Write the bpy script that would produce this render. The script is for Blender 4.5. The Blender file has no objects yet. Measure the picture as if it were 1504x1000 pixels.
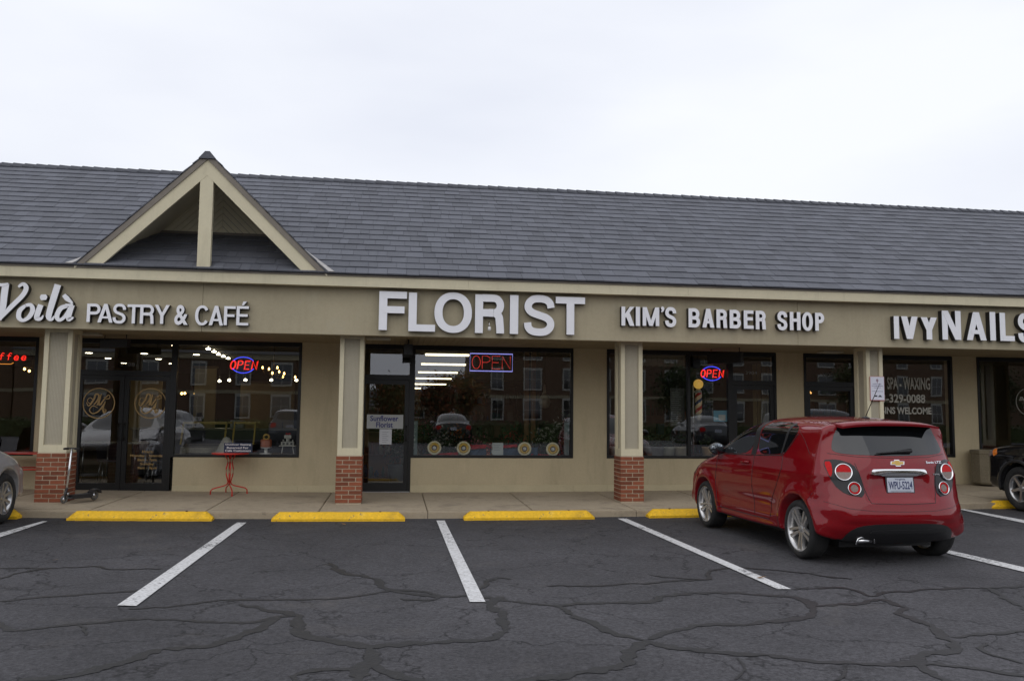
import bpy, bmesh, math, random
from mathutils import Vector, Matrix, noise
from mathutils.bvhtree import BVHTree
random.seed(7)
PI = math.pi
sc = bpy.context.scene
COL = sc.collection

# ------------------------------------------------------------------ camera maths
FPX, PITCH, YAW, ROLL, DIST, EYE = 1232.47, .086, .139, .0103, 13.709, 1.4524
Fv = Vector((math.sin(YAW)*math.cos(PITCH), math.cos(YAW)*math.cos(PITCH), math.sin(PITCH)))
R0 = Vector((math.cos(YAW), -math.sin(YAW), 0)); U0 = R0.cross(Fv)
Rv = R0*math.cos(ROLL)+U0*math.sin(ROLL); Uv = -R0*math.sin(ROLL)+U0*math.cos(ROLL)
CAM = Vector((0, -DIST, EYE))
def ray(px, py): return Fv + Rv*((px-752)/FPX) + Uv*((500-py)/FPX)
def at(px, py, Y):            # measured point of the photo on the vertical plane at depth Y
    d = ray(px, py); return CAM + d*((Y-CAM.y)/d.y)
def atz(px, py, Z):           # measured point of the photo on a horizontal plane
    d = ray(px, py); return CAM + d*((Z-CAM.z)/d.z)

cd = bpy.data.cameras.new('camera'); cam = bpy.data.objects.new('camera', cd); COL.objects.link(cam)
cd.sensor_width = 36; cd.lens = FPX/1504*36; cd.clip_end = 2000; cd.clip_start = .05
M = Matrix((Rv, Uv, -Fv)).transposed().to_4x4(); M.translation = CAM; cam.matrix_world = M
sc.camera = cam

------

→ PROBLEM DETAILS:
Your task is an exact transcription of all the data, minus the pictures.

→ TASK RESPONSE:
Write the bpy script that would produce this render. The script is for Blender 4.5. The Blender file has no objects yet. Measure the picture as if it were 1504x1000 pixels.
import bpy, bmesh, math, random
from mathutils import Vector, Matrix, noise
from mathutils.bvhtree import BVHTree
random.seed(7)
PI = math.pi
sc = bpy.context.scene
COL = sc.collection

# ------------------------------------------------------------------ camera maths
FPX, PITCH, YAW, ROLL, DIST, EYE = 1232.47, .086, .139, .0103, 13.709, 1.4524
Fv = Vector((math.sin(YAW)*math.cos(PITCH), math.cos(YAW)*math.cos(PITCH), math.sin(PITCH)))
R0 = Vector((math.cos(YAW), -math.sin(YAW), 0)); U0 = R0.cross(Fv)
Rv = R0*math.cos(ROLL)+U0*math.sin(ROLL); Uv = -R0*math.sin(ROLL)+U0*math.cos(ROLL)
CAM = Vector((0, -DIST, EYE))
def ray(px, py): return Fv + Rv*((px-752)/FPX) + Uv*((500-py)/FPX)
def at(px, py, Y):            # measured point of the photo on the vertical plane at depth Y
    d = ray(px, py); return CAM + d*((Y-CAM.y)/d.y)
def atz(px, py, Z):           # measured point of the photo on a horizontal plane
    d = ray(px, py); return CAM + d*((Z-CAM.z)/d.z)

cd = bpy.data.cameras.new('camera'); cam = bpy.data.objects.new('camera', cd); COL.objects.link(cam)
cd.sensor_width = 36; cd.lens = FPX/1504*36; cd.clip_end = 2000; cd.clip_start = .05
M = Matrix((Rv, Uv, -Fv)).transposed().to_4x4(); M.translation = CAM; cam.matrix_world = M
sc.camera = cam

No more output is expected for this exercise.